Give the entries again, word for word.

(Scenes as source code)
————

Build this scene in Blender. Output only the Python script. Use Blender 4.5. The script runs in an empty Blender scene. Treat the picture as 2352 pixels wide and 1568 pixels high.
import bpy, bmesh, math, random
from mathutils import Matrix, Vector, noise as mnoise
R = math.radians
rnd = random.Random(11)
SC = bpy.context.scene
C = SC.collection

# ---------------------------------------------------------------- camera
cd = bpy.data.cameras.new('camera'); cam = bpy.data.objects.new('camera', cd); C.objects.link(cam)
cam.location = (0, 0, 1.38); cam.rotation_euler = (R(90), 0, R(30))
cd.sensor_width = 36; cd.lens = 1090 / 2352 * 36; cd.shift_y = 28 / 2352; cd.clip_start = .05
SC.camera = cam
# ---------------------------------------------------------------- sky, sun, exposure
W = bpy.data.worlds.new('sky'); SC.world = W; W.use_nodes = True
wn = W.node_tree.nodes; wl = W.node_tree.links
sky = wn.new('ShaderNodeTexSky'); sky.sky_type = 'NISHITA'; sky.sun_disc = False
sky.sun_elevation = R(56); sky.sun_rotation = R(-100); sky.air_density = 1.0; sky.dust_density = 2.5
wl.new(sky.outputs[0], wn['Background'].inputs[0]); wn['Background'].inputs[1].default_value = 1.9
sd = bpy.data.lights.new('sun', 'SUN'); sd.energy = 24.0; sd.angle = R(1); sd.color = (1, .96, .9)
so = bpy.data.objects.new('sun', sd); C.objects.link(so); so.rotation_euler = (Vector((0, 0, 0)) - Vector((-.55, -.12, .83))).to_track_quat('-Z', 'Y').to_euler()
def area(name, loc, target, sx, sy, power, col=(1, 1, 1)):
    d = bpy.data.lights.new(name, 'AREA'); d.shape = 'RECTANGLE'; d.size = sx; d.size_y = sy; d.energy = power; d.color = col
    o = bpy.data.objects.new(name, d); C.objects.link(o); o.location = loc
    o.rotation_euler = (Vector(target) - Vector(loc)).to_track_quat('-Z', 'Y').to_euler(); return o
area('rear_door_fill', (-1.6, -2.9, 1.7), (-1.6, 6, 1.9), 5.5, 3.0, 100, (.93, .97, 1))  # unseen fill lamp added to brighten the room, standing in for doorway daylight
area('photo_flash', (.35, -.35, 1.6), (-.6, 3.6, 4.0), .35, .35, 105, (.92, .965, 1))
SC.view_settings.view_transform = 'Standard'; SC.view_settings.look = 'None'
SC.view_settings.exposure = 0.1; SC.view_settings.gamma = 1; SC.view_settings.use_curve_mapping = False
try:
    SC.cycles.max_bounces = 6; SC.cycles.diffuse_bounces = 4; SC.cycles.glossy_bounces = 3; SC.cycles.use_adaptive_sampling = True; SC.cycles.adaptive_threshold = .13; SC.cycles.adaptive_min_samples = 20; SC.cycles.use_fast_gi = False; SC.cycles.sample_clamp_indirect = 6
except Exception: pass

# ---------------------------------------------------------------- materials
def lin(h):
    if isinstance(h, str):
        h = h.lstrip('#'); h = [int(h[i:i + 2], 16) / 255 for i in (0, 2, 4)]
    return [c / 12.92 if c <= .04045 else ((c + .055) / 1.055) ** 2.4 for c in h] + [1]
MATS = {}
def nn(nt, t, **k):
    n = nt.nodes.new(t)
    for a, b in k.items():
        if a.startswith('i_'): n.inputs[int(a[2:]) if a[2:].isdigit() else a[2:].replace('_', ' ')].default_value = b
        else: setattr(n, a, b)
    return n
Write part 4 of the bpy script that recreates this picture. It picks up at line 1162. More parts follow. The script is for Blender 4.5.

————

- [Solution to the problem]
Build this scene in Blender. Output only the Python script. Use Blender 4.5. The script runs in an empty Blender scene. Treat the picture as 2352 pixels wide and 1568 pixels high.
import bpy, bmesh, math, random
from mathutils import Matrix, Vector, noise as mnoise
R = math.radians
rnd = random.Random(11)
SC = bpy.context.scene
C = SC.collection

# ---------------------------------------------------------------- camera
cd = bpy.data.cameras.new('camera'); cam = bpy.data.objects.new('camera', cd); C.objects.link(cam)
cam.location = (0, 0, 1.38); cam.rotation_euler = (R(90), 0, R(30))
cd.sensor_width = 36; cd.lens = 1090 / 2352 * 36; cd.shift_y = 28 / 2352; cd.clip_start = .05
SC.camera = cam
# ---------------------------------------------------------------- sky, sun, exposure
W = bpy.data.worlds.new('sky'); SC.world = W; W.use_nodes = True
wn = W.node_tree.nodes; wl = W.node_tree.links
sky = wn.new('ShaderNodeTexSky'); sky.sky_type = 'NISHITA'; sky.sun_disc = False
sky.sun_elevation = R(56); sky.sun_rotation = R(-100); sky.air_density = 1.0; sky.dust_density = 2.5
wl.new(sky.outputs[0], wn['Background'].inputs[0]); wn['Background'].inputs[1].default_value = 1.9
sd = bpy.data.lights.new('sun', 'SUN'); sd.energy = 24.0; sd.angle = R(1); sd.color = (1, .96, .9)
so = bpy.data.objects.new('sun', sd); C.objects.link(so); so.rotation_euler = (Vector((0, 0, 0)) - Vector((-.55, -.12, .83))).to_track_quat('-Z', 'Y').to_euler()
def area(name, loc, target, sx, sy, power, col=(1, 1, 1)):
    d = bpy.data.lights.new(name, 'AREA'); d.shape = 'RECTANGLE'; d.size = sx; d.size_y = sy; d.energy = power; d.color = col
    o = bpy.data.objects.new(name, d); C.objects.link(o); o.location = loc
    o.rotation_euler = (Vector(target) - Vector(loc)).to_track_quat('-Z', 'Y').to_euler(); return o
area('rear_door_fill', (-1.6, -2.9, 1.7), (-1.6, 6, 1.9), 5.5, 3.0, 100, (.93, .97, 1))  # unseen fill lamp added to brighten the room, standing in for doorway daylight
area('photo_flash', (.35, -.35, 1.6), (-.6, 3.6, 4.0), .35, .35, 105, (.92, .965, 1))
SC.view_settings.view_transform = 'Standard'; SC.view_settings.look = 'None'
SC.view_settings.exposure = 0.1; SC.view_settings.gamma = 1; SC.view_settings.use_curve_mapping = False
try:
    SC.cycles.max_bounces = 6; SC.cycles.diffuse_bounces = 4; SC.cycles.glossy_bounces = 3; SC.cycles.use_adaptive_sampling = True; SC.cycles.adaptive_threshold = .13; SC.cycles.adaptive_min_samples = 20; SC.cycles.use_fast_gi = False; SC.cycles.sample_clamp_indirect = 6
except Exception: pass

# ---------------------------------------------------------------- materials
def lin(h):
    if isinstance(h, str):
        h = h.lstrip('#'); h = [int(h[i:i + 2], 16) / 255 for i in (0, 2, 4)]
    return [c / 12.92 if c <= .04045 else ((c + .055) / 1.055) ** 2.4 for c in h] + [1]
MATS = {}
def nn(nt, t, **k):
    n = nt.nodes.new(t)
    for a, b in k.items():
        if a.startswith('i_'): n.inputs[int(a[2:]) if a[2:].isdigit() else a[2:].replace('_', ' ')].default_value = b
        else: setattr(n, a, b)
    return n
Write part 4 of the bpy script that recreates this picture. It picks up at line 1162. More parts follow. The script is for Blender 4.5.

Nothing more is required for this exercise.